The Thing (also known as John Carpenter's The Thing) is a 1982 sci-fi horror film directed by John Carpenter and based on the novella "Who Goes There?" by John W. Campbell. The Campbell story also formed the basis for the classic 1951 science fiction movie The Thing From Another World, which is less loyal to the original material.

The film is regarded as a cult classic, and an underappreciated masterpiece of psychological horror and science fiction, and the special effects, by the legendary Rob Bottin, are celebrated by fans of the genre and critics alike. Although the movie was largely unsuccessful at the box office, it has since become renowned as a modern classic.
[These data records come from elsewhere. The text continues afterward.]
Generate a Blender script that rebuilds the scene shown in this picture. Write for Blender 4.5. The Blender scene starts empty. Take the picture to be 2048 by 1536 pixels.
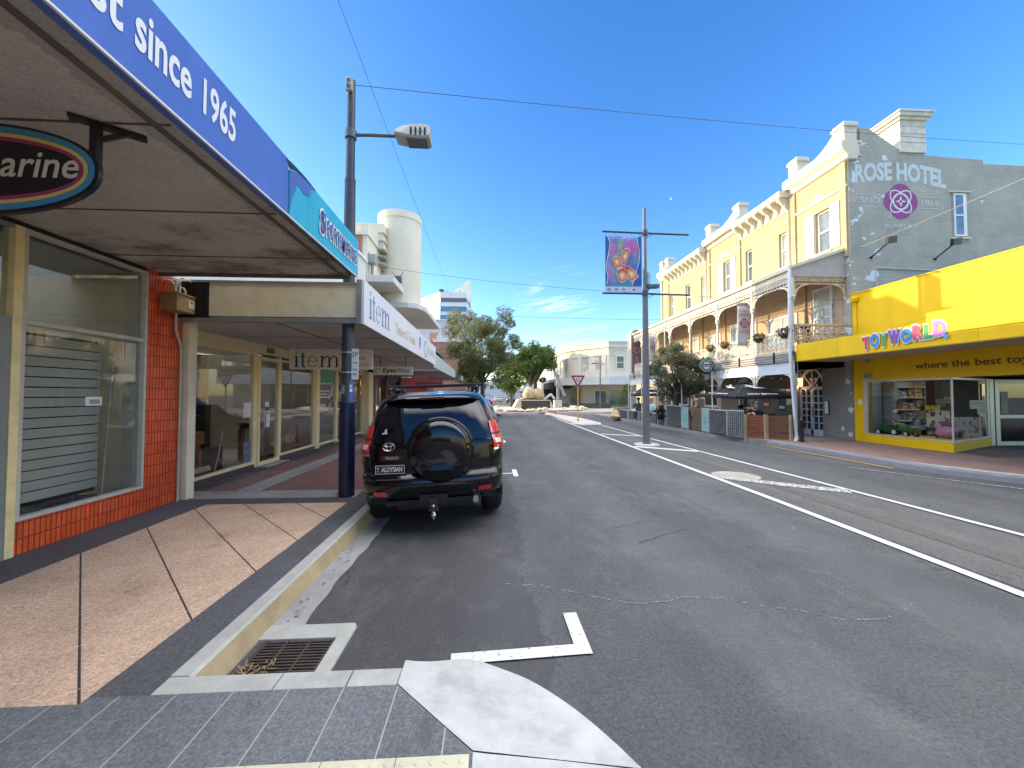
import bpy, math, random
import numpy as np
from mathutils import Vector, Matrix
R = math.radians
random.seed(7)
sc = bpy.context.scene
COL = sc.collection

# ------------------------------------------------------------------ camera
EYE = 1.65
FPX = 765.0
YAW = math.atan(44 / FPX)
PITCH = math.atan(22 / FPX)
cam = bpy.data.cameras.new('camera')
cam.sensor_width = 36
cam.lens = FPX / 2048 * 36
cam.clip_end = 6000
cam.clip_start = 0.05
co = bpy.data.objects.new('camera', cam)
COL.objects.link(co)
co.location = (0, 0, EYE)
co.rotation_euler = (math.pi / 2 + PITCH, 0, -YAW)
sc.camera = co

# ------------------------------------------------------------------ light
SUN_EL = R(13.8)
SUN_AZ = R(19)          # how far the sun stands ahead of the street's left side
sdir = Vector((-math.cos(SUN_AZ) * math.cos(SUN_EL), math.sin(SUN_AZ) * math.cos(SUN_EL), math.sin(SUN_EL)))
sun = bpy.data.lights.new('sun', 'SUN')
sun.energy = 2.0
sun.angle = R(0.53)
sun.color = (1.0, 0.80, 0.52)
so = bpy.data.objects.new('sun', sun)
COL.objects.link(so)
so.rotation_euler = sdir.to_track_quat('Z', 'Y').to_euler()

w = bpy.data.worlds.new('World')
sc.world = w
w.use_nodes = True
nt = w.node_tree
nt.nodes.clear()
def wn(t, **k):
    n = nt.nodes.new(t)
    for a, b in k.items():
        setattr(n, a, b)
    return n
sky = wn('ShaderNodeTexSky', sky_type='NISHITA', sun_disc=False)
sky.sun_elevation = SUN_EL
sky.sun_rotation = -(math.pi / 2 - SUN_AZ)
sky.altitude = 0
sky.air_density = 1.0
sky.dust_density = 0.6
sky.ozone_density = 2.2
hs = wn('ShaderNodeHueSaturation')
hs.inputs['Saturation'].default_value = 1.32
hs.inputs['Value'].default_value = 1.0
hs.inputs['Hue'].default_value = 0.513
nt.links.new(sky.outputs[0], hs.inputs['Color'])
# thin cirrus low over the end of the street
tc = wn('ShaderNodeTexCoord')
mp = wn('ShaderNodeMapping')
vr = wn('ShaderNodeVectorRotate', rotation_type='Y_AXIS'); vr.inputs['Angle'].default_value = R(11)
nt.links.new(tc.outputs['Generated'], vr.inputs['Vector'])
mp.inputs['Scale'].default_value = (2.4, 1.0, 24.0)
nt.links.new(vr.outputs[0], mp.inputs['Vector'])
nz = wn('ShaderNodeTexNoise')
nz.inputs['Scale'].default_value = 1.7
nz.inputs['Detail'].default_value = 9
nz.inputs['Roughness'].default_value = 0.7
nz.inputs['Distortion'].default_value = 0.5
nt.links.new(mp.outputs[0], nz.inputs['Vector'])
cr = wn('ShaderNodeValToRGB')
cr.color_ramp.elements[0].position = 0.53
cr.color_ramp.elements[1].position = 0.74
nt.links.new(nz.outputs['Fac'], cr.inputs[0])
def cloud_patch(direction, inner, outer):
    d = wn('ShaderNodeVectorMath', operation='DISTANCE')
    nt.links.new(tc.outputs['Generated'], d.inputs[0])
    d.inputs[1].default_value = direction
    m = wn('ShaderNodeMapRange')
    m.inputs['From Min'].default_value = outer
    m.inputs['From Max'].default_value = inner
    nt.links.new(d.outputs['Value'], m.inputs['Value'])
    return m
c1 = cloud_patch((0.165, 0.955, 0.222), 0.0, 0.12)
c2 = cloud_patch((0.23, 0.96, 0.14), 0.01, 0.09)
ad = wn('ShaderNodeMath', operation='MAXIMUM')
nt.links.new(c1.outputs[0], ad.inputs[0]); nt.links.new(c2.outputs[0], ad.inputs[1])
mu = wn('ShaderNodeMath', operation='MULTIPLY')
nt.links.new(ad.outputs[0], mu.inputs[0]); nt.links.new(cr.outputs['Color'], mu.inputs[1])
mx = wn('ShaderNodeMix', data_type='RGBA')
nt.links.new(mu.outputs[0], mx.inputs['Factor'])
nt.links.new(hs.outputs[0], mx.inputs['A'])
mx.inputs['B'].default_value = (3.7, 3.9, 4.1, 1)
# bright cloud bank added overhead, out of view, as fill for the shaded street
sp = wn('ShaderNodeSeparateXYZ'); nt.links.new(tc.outputs['Generated'], sp.inputs[0])
fy = wn('ShaderNodeMath', operation='MULTIPLY_ADD'); ay = wn('ShaderNodeMath', operation='ABSOLUTE'); nt.links.new(sp.outputs['Y'], ay.inputs[0]); nt.links.new(ay.outputs[0], fy.inputs[0]); fy.inputs[1].default_value = -1.12; nt.links.new(sp.outputs['Z'], fy.inputs[2])
n2 = wn('ShaderNodeTexNoise'); n2.inputs['Scale'].default_value = 2.6; n2.inputs['Detail'].default_value = 8; nt.links.new(tc.outputs['Generated'], n2.inputs['Vector'])
f2 = wn('ShaderNodeMath', operation='MULTIPLY_ADD'); nt.links.new(n2.outputs['Fac'], f2.inputs[0]); f2.inputs[1].default_value = 0.5; nt.links.new(fy.outputs[0], f2.inputs[2])
mr2 = wn('ShaderNodeMapRange'); mr2.interpolation_type = 'SMOOTHSTEP'; nt.links.new(f2.outputs[0], mr2.inputs['Value'])
mr2.inputs['From Min'].default_value = 0.36; mr2.inputs['From Max'].default_value = 0.8; mr2.inputs['To Max'].default_value = 0.93
mz = wn('ShaderNodeMapRange'); mz.interpolation_type = 'SMOOTHSTEP'; nt.links.new(sp.outputs['Z'], mz.inputs['Value'])
mz.inputs['From Min'].default_value = 0.02; mz.inputs['From Max'].default_value = 0.3
mm2 = wn('ShaderNodeMath', operation='MULTIPLY'); nt.links.new(mr2.outputs[0], mm2.inputs[0]); nt.links.new(mz.outputs[0], mm2.inputs[1])
mx2 = wn('ShaderNodeMix', data_type='RGBA')
nt.links.new(mm2.outputs[0], mx2.inputs['Factor']); nt.links.new(mx.outputs['Result'], mx2.inputs['A'])
mx2.inputs['B'].default_value = (10.8, 10.7, 10.6, 1)
bg = wn('ShaderNodeBackground')
bg.inputs['Strength'].default_value = 0.15
nt.links.new(mx2.outputs['Result'], bg.inputs['Color'])
wo = wn('ShaderNodeOutputWorld')
nt.links.new(bg.outputs[0], wo.inputs[0])

sc.view_settings.view_transform = 'Standard'
sc.view_settings.look = 'None'
sc.view_settings.exposure = 1.62
sc.view_settings.gamma = 1

# ------------------------------------------------------------------ measuring
def ray(u, v):
    x, y, z = (u - 1024) / FPX, 1.0, -(v - 768) / FPX
    cp, sp = math.cos(PITCH), math.sin(PITCH)
    y, z = y * cp - z * sp, y * sp + z * cp
    cy, sy = math.cos(YAW), math.sin(YAW)
    return Vector((x * cy + y * sy, -x * sy + y * cy, z))
def G(u, v, z=0.0):
    d = ray(u, v); return d * ((z - EYE) / d.z) + Vector((0, 0, EYE))
def PX(u, v, X):
    d = ray(u, v); return d * (X / d.x) + Vector((0, 0, EYE))
def PY(u, v, Y):
    d = ray(u, v); return d * (Y / d.y) + Vector((0, 0, EYE))

# ------------------------------------------------------------------ building blocks
LOC = {}
def tag(o, label=None, cat=None, group=None, kind=None):
    if label: o['label'] = label
    if cat: o['category'] = cat
    if group: o['group'] = group
    if kind: o['kind'] = kind
    return o
def thing(name, label, cat, loc=(0, 0, 0), group=None, local=False, rotz=0):
    o = bpy.data.objects.new(name, None)
    o.empty_display_size = 0.2
    COL.objects.link(o)
    o.location = loc
    o.rotation_euler = (0, 0, rotz)
    LOC[o] = Vector((0, 0, 0)) if local else Vector(loc)
    return tag(o, label, cat, group)
def copy_tree(o, parent=None):
    c = o.copy(); COL.objects.link(c)
    if parent is not None: c.parent = parent
    for ch in list(o.children): copy_tree(ch, c)
    return c

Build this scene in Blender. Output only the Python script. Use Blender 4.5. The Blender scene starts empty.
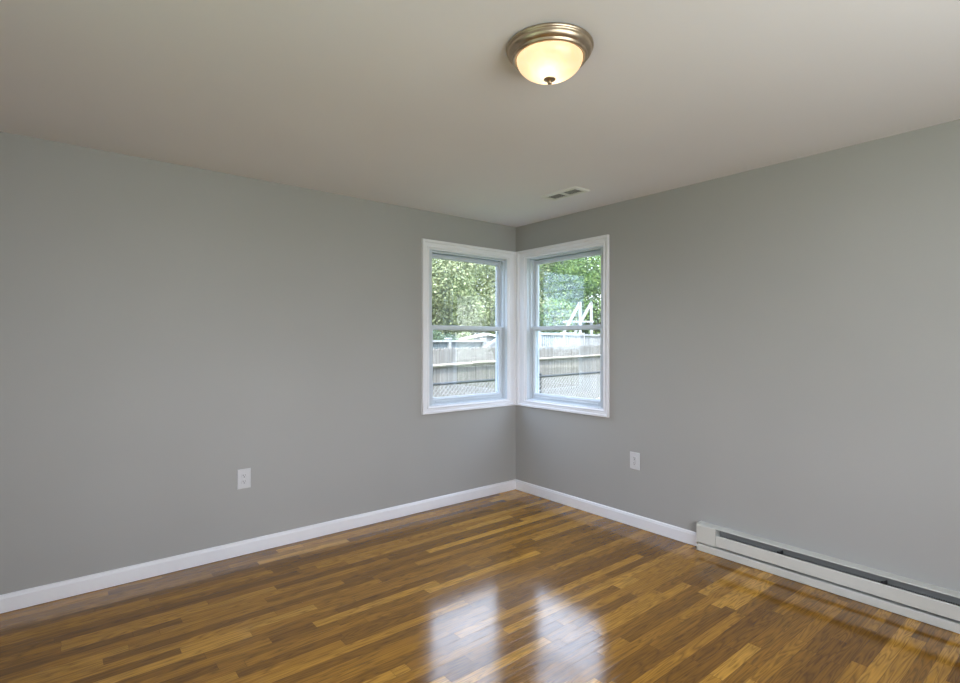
import bpy, bmesh, math, random
from mathutils import Vector, Matrix, noise

S = bpy.context.scene
COL = S.collection
R = math.radians

# ------------------------------------------------------------------ camera
CAM = Vector((-3.380, -3.613, 1.376))
cd = bpy.data.cameras.new('camera')
cam = bpy.data.objects.new('camera', cd)
COL.objects.link(cam)
cam.location = CAM
# forward = (sin, cos) of the heading measured from +y towards +x
HEAD = math.atan2(0.6324, 0.7746)
cam.rotation_euler = (R(90), 0, -HEAD)
cd.sensor_fit = 'HORIZONTAL'
cd.sensor_width = 36
cd.lens = 36 * 529 / 960
cd.clip_start = 0.02
cd.clip_end = 400
S.camera = cam

# ------------------------------------------------------------------ view
S.view_settings.view_transform = 'Standard'
S.view_settings.look = 'None'
S.view_settings.gamma = 1
S.view_settings.use_curve_mapping = False
S.view_settings.exposure = 0.0
S.cycles.max_bounces = 10
S.cycles.diffuse_bounces = 7
S.cycles.glossy_bounces = 5
S.cycles.transparent_max_bounces = 24
S.cycles.sample_clamp_indirect = 6
S.cycles.caustics_reflective = False
S.cycles.caustics_refractive = False
S.cycles.use_denoising = True

# ------------------------------------------------------------------ sky, sun
SKY = 6.6
w = bpy.data.worlds.new('sky'); S.world = w
w.use_nodes = True
nt = w.node_tree; nt.nodes.clear()
out = nt.nodes.new('ShaderNodeOutputWorld')
bg = nt.nodes.new('ShaderNodeBackground'); bg.inputs[1].default_value = SKY
tc = nt.nodes.new('ShaderNodeTexCoord')
sep = nt.nodes.new('ShaderNodeSeparateXYZ')
rmp = nt.nodes.new('ShaderNodeValToRGB')
rmp.color_ramp.elements[0].position = 0.0; rmp.color_ramp.elements[0].color = (0.86, 0.92, 1.0, 1)
rmp.color_ramp.elements[1].position = 0.7; rmp.color_ramp.elements[1].color = (0.60, 0.72, 1.0, 1)
nt.links.new(tc.outputs['Generated'], sep.inputs[0])
nt.links.new(sep.outputs['Z'], rmp.inputs[0])
nt.links.new(rmp.outputs[0], bg.inputs[0])
lum = nt.nodes.new('ShaderNodeMapRange')      # hazy sky, brighter towards the zenith
lum.inputs['From Min'].default_value = 0.0; lum.inputs['From Max'].default_value = 0.8
lum.inputs['To Min'].default_value = SKY * 0.7; lum.inputs['To Max'].default_value = SKY * 1.9
nt.links.new(sep.outputs['Z'], lum.inputs['Value']); nt.links.new(lum.outputs[0], bg.inputs[1])
nt.links.new(bg.outputs[0], out.inputs[0])

sd = bpy.data.lights.new('sun', 'SUN'); sd.energy = 12.0; sd.angle = R(1.0); sd.color = (1.0, 0.93, 0.80)
sun = bpy.data.objects.new('sun', sd); COL.objects.link(sun)
sun.rotation_euler = Vector((0.42, 0.62, -1.05)).to_track_quat('-Z', 'Y').to_euler()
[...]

A team of American scientists stationed at a remote base in Antarctica find themselves drawn into a nightmarish ordeal. A sled dog appears at their Outpost, pursued by two apparently insane Norwegians in a helicopter. After a brief gunfight, the Norwegians are killed and the dog taken into the base.

A small group of men is sent to investigate the Norwegian camp, hoping to find out what caused the bizarre attack. The camp is deserted and laying in smoldering ruins. There is evidence of some sort of grisly struggle, which seems to have culminated in the camp being burned to the ground. Nearby, the group finds a massive hole in the ice, and at the bottom, an alien spacecraft, which has apparently been buried for thousands of years. Finally, they also stumble upon a hideous, deformed corpse, featuring two faces which seem to be melted together.

Back at the American outpost, the base's doctor dissects the corpse, and the dog handler takes care of the sled dog that had been hunted by the crazed Norwegians. The situation quickly deteriorates when the so-called dog transforms into a grotesque creature and attacks the other dogs in the kennel. The men realize, to their horror, that the dog was actually a hostile, shapeshifting alien monster, capable of assimilating and replicating its victims with such precision that it is virtually impossible to distinguish between the replica and the original being.

The men quickly succumb to paranoia, utterly incapable of determining who is still human and who is an assimilated replica of a human. The situation becomes even more perilous when the base's doctor discovers that, if the Thing manages to escape the wastes of Antarctica, it will eradicate the human race in a matter of months. The men are faced with the task of identifying the Things in their midst, killing them, and trying to survive the ordeal somehow.

A prequel was made in 2011, bearing the same title.